Return each line of the listing below, unchanged, and omit the images.

--------------------------------------------------

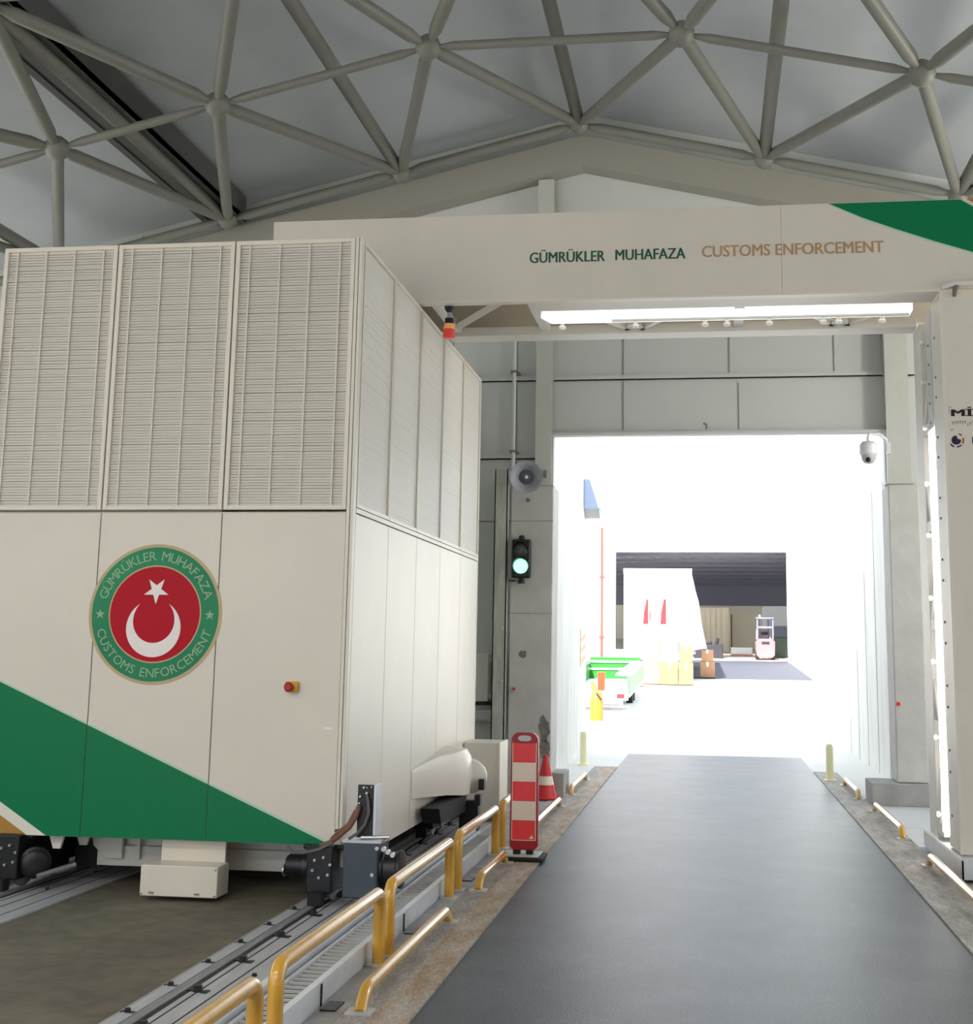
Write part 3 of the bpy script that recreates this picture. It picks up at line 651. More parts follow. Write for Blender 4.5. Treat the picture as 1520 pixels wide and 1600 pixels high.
# motor hood and grey cabinet on the right flank
mb = MB()
sec = [(-2.77, 0.42), (-2.50, 0.42), (-2.48, 0.60), (-2.50, 0.80), (-2.55, 0.875), (-2.62, 0.90), (-2.77, 0.90)]
ya, yb = 12.05, 13.75
n = len(sec)
rows = []
for y, k in ((ya, 0.02), (ya + 0.9, 0.55), (ya + 1.35, 0.96), (yb - 0.10, 1.0), (yb, 0.93)):
    rows.append([(-2.77 + (x + 2.77) * k, y, 0.66 + (z - 0.66) * (0.55 + 0.45 * k)) for x, z in sec])
vs = [p for r_ in rows for p in r_]
fs = [(i * n + k, i * n + (k + 1) % n, (i + 1) * n + (k + 1) % n, (i + 1) * n + k) for i in range(len(rows) - 1) for k in range(n)] + [tuple(range(n)), tuple(range((len(rows) - 1) * n, len(rows) * n))]
mb.add(vs, fs)
hd = obj('motor_hood', mb, 'panel', cab, 0.006, label='white tapering motor hood on the cabin flank')
obj('hood_skirt', MB().prism([(12.25, 0.42), (13.6, 0.42), (13.6, 0.24), (12.35, 0.27)], 'x', -2.72, -2.54), 'rubber', hd)
mo2 = obj('rear_motor', MB().lathe([(0.04, -0.3), (0.17, -0.3), (0.175, 0.0), (0.165, 0.05), (0.10, 0.085), (0, 0.09)], (-2.52, 13.75, 0.58), (0.25, -1, 0), 32), 'plate', cab, label='grey round rear motor')
mb = MB()
for s_, z in ((-0.17, 0.44), (0.14, 0.52), (-0.06, 0.36), (0.10, 0.36)): mb.box(-2.52 + s_ - 0.03, -2.52 + s_ + 0.03, 13.60, 13.72, z - 0.06, z + 0.05)
mb.box(-2.62, -2.42, 13.66, 13.8, 0.04, 0.34)
obj('motor_mount', mb, 'black', mo2, 0.004)
cbn = obj('side_cabinet', MB().box(-2.76, -2.36, 14.6, 15.15, 0.06, 0.875), 'plate', cab, 0.008, label='plain grey cabinet standing out from the cabin flank')
obj('cabinet_edge', MB().box(-2.37, -2.345, 14.59, 15.16, 0.06, 0.88), 'panel', cbn, 0.002)

# ------------------------------------------------------------------ portal beam
BY, BYb, BZ0, BZ1 = 11.85, 13.45, 5.235, 6.106
beam = thing('portal_beam', 'long white overhead beam lettered GÜMRÜKLER MUHAFAZA CUSTOMS ENFORCEMENT across the road', 'beam', (-0.3, 12.6, 5.235))
fx = [-4.285, 0.70, 3.6]
for a, b in zip(fx[:-1], fx[1:]): obj('front_panel', MB().box(a + 0.002, b - 0.002, BY, BY + 0.04, BZ0 + 0.012, BZ1), 'panel', beam, 0.002)
obj('back_panel', MB().box(-4.285, 3.6, BYb - 0.04, BYb, BZ0 + 0.1, BZ1), 'panel', beam)
obj('top_panel', MB().box(-4.285, 3.6, BY + 0.02, BYb - 0.02, BZ1 - 0.03, BZ1 + 0.005), 'panel', beam)
obj('end_panel', MB().box(-4.285, -4.25, BY + 0.04, BYb - 0.04, BZ0, BZ1 - 0.03), 'panel', beam)
obj('front_lip', MB().box(-4.285, 2.13, BY - 0.006, BY + 0.10, BZ0 - 0.012, BZ0 + 0.012), 'frame', beam, 0.002)
obj('bottom_plate', MB().box(-1.66, 2.13, BY + 0.10, BY + 0.42, BZ0, BZ0 + 0.02), 'plate', beam)
obj('far_chord', MB().box(-2.80, 2.13, BYb - 0.27, BYb, BZ0 - 0.01, BZ0 + 0.09), 'plate', beam, 0.006)
for x in (-2.66, -1.70, 0.32): obj('cross_tie', MB().box(x - 0.05, x + 0.05, BY + 0.10, BYb - 0.27, BZ0 + 0.03, BZ0 + 0.10), 'plate', beam, 0.004)
for x0, y0, x1, y1 in ((-2.60, 12.95, -1.95, 11.95),):
    obj('diagonal_brace', MB().tube([(x0, y0, BZ0 + 0.05), (x1, y1, BZ0 + 0.05)], 0.05, 4), 'plate', beam)
for x in (-0.75, 1.35):
    mb = MB()
    for s_ in (-1, 1): mb.prism([(x + s_ * 0.03, 13.2), (x + s_ * 0.09, 13.2), (x + s_ * 0.32, 12.8), (x + s_ * 0.26, 12.8)], 'z', BZ0 + 0.02, BZ0 + 0.08)
    mb.prism([(x - 0.12, 13.2), (x + 0.12, 13.2), (x + 0.06, 12.98), (x - 0.06, 12.98)], 'z', BZ0 + 0.02, BZ0 + 0.04)
    obj('gusset_brace', mb, 'plate', beam)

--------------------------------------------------

§ **The answer**
Write part 3 of the bpy script that recreates this picture. It picks up at line 651. More parts follow. Write for Blender 4.5. Treat the picture as 1520 pixels wide and 1600 pixels high.
# motor hood and grey cabinet on the right flank
mb = MB()
sec = [(-2.77, 0.42), (-2.50, 0.42), (-2.48, 0.60), (-2.50, 0.80), (-2.55, 0.875), (-2.62, 0.90), (-2.77, 0.90)]
ya, yb = 12.05, 13.75
n = len(sec)
rows = []
for y, k in ((ya, 0.02), (ya + 0.9, 0.55), (ya + 1.35, 0.96), (yb - 0.10, 1.0), (yb, 0.93)):
    rows.append([(-2.77 + (x + 2.77) * k, y, 0.66 + (z - 0.66) * (0.55 + 0.45 * k)) for x, z in sec])
vs = [p for r_ in rows for p in r_]
fs = [(i * n + k, i * n + (k + 1) % n, (i + 1) * n + (k + 1) % n, (i + 1) * n + k) for i in range(len(rows) - 1) for k in range(n)] + [tuple(range(n)), tuple(range((len(rows) - 1) * n, len(rows) * n))]
mb.add(vs, fs)
hd = obj('motor_hood', mb, 'panel', cab, 0.006, label='white tapering motor hood on the cabin flank')
obj('hood_skirt', MB().prism([(12.25, 0.42), (13.6, 0.42), (13.6, 0.24), (12.35, 0.27)], 'x', -2.72, -2.54), 'rubber', hd)
mo2 = obj('rear_motor', MB().lathe([(0.04, -0.3), (0.17, -0.3), (0.175, 0.0), (0.165, 0.05), (0.10, 0.085), (0, 0.09)], (-2.52, 13.75, 0.58), (0.25, -1, 0), 32), 'plate', cab, label='grey round rear motor')
mb = MB()
for s_, z in ((-0.17, 0.44), (0.14, 0.52), (-0.06, 0.36), (0.10, 0.36)): mb.box(-2.52 + s_ - 0.03, -2.52 + s_ + 0.03, 13.60, 13.72, z - 0.06, z + 0.05)
mb.box(-2.62, -2.42, 13.66, 13.8, 0.04, 0.34)
obj('motor_mount', mb, 'black', mo2, 0.004)
cbn = obj('side_cabinet', MB().box(-2.76, -2.36, 14.6, 15.15, 0.06, 0.875), 'plate', cab, 0.008, label='plain grey cabinet standing out from the cabin flank')
obj('cabinet_edge', MB().box(-2.37, -2.345, 14.59, 15.16, 0.06, 0.88), 'panel', cbn, 0.002)

# ------------------------------------------------------------------ portal beam
BY, BYb, BZ0, BZ1 = 11.85, 13.45, 5.235, 6.106
beam = thing('portal_beam', 'long white overhead beam lettered GÜMRÜKLER MUHAFAZA CUSTOMS ENFORCEMENT across the road', 'beam', (-0.3, 12.6, 5.235))
fx = [-4.285, 0.70, 3.6]
for a, b in zip(fx[:-1], fx[1:]): obj('front_panel', MB().box(a + 0.002, b - 0.002, BY, BY + 0.04, BZ0 + 0.012, BZ1), 'panel', beam, 0.002)
obj('back_panel', MB().box(-4.285, 3.6, BYb - 0.04, BYb, BZ0 + 0.1, BZ1), 'panel', beam)
obj('top_panel', MB().box(-4.285, 3.6, BY + 0.02, BYb - 0.02, BZ1 - 0.03, BZ1 + 0.005), 'panel', beam)
obj('end_panel', MB().box(-4.285, -4.25, BY + 0.04, BYb - 0.04, BZ0, BZ1 - 0.03), 'panel', beam)
obj('front_lip', MB().box(-4.285, 2.13, BY - 0.006, BY + 0.10, BZ0 - 0.012, BZ0 + 0.012), 'frame', beam, 0.002)
obj('bottom_plate', MB().box(-1.66, 2.13, BY + 0.10, BY + 0.42, BZ0, BZ0 + 0.02), 'plate', beam)
obj('far_chord', MB().box(-2.80, 2.13, BYb - 0.27, BYb, BZ0 - 0.01, BZ0 + 0.09), 'plate', beam, 0.006)
for x in (-2.66, -1.70, 0.32): obj('cross_tie', MB().box(x - 0.05, x + 0.05, BY + 0.10, BYb - 0.27, BZ0 + 0.03, BZ0 + 0.10), 'plate', beam, 0.004)
for x0, y0, x1, y1 in ((-2.60, 12.95, -1.95, 11.95),):
    obj('diagonal_brace', MB().tube([(x0, y0, BZ0 + 0.05), (x1, y1, BZ0 + 0.05)], 0.05, 4), 'plate', beam)
for x in (-0.75, 1.35):
    mb = MB()
    for s_ in (-1, 1): mb.prism([(x + s_ * 0.03, 13.2), (x + s_ * 0.09, 13.2), (x + s_ * 0.32, 12.8), (x + s_ * 0.26, 12.8)], 'z', BZ0 + 0.02, BZ0 + 0.08)
    mb.prism([(x - 0.12, 13.2), (x + 0.12, 13.2), (x + 0.06, 12.98), (x - 0.06, 12.98)], 'z', BZ0 + 0.02, BZ0 + 0.04)
    obj('gusset_brace', mb, 'plate', beam)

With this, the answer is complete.